Our recent foray into leafy green flora madness has been flourishing beyond even our own initial plans. Our home definitely has a bit of a jungle vibe to it these days and we LOVE it. Living with plants adds a sense of well being, helps to keep the air clean and the colours they display are just gorgeous. 

On a recent visit to Chase and Sorensen on Dalston Lane, we fell in love with a vintage Danish teak wood planter.

We were told that the planter dates from the 1960's but we are a  bit doubtful and suspect that it is newer than that. However, this makes no difference to us really. It is such a lovely item and we love how it looks in our home. It adds warmth and a nice dimension to our current lines and layers. 

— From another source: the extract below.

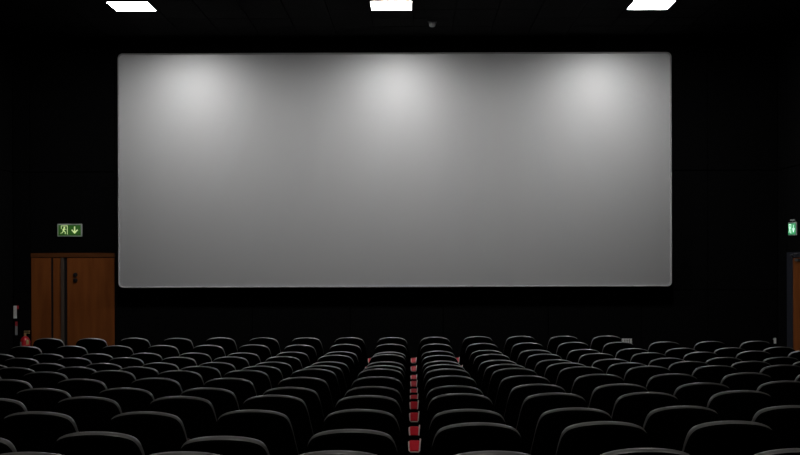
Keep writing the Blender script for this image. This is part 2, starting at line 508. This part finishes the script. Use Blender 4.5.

Teak is a gorgeous wood that ages so beautifully. I don't know if you have seen a cross section of teak before? The outer bark sections or 'sapwood' are a pale colour similar to many blonde woods. At the centre is a deep brown/red wood known as the 'heartwood' that is what most teak items are made of. The heartwood darkens and takes on a deep subtle lustre with age. 

Choosing vintage pieces for our home suits our lifestyle. Pre-loved items that can join in our motley collection of things that we hope to keep with us for life. Well made things that grow in beauty with age, hold a value and timeless aesthetic appeal that we can eventually pass on to our son in the future just feels so right.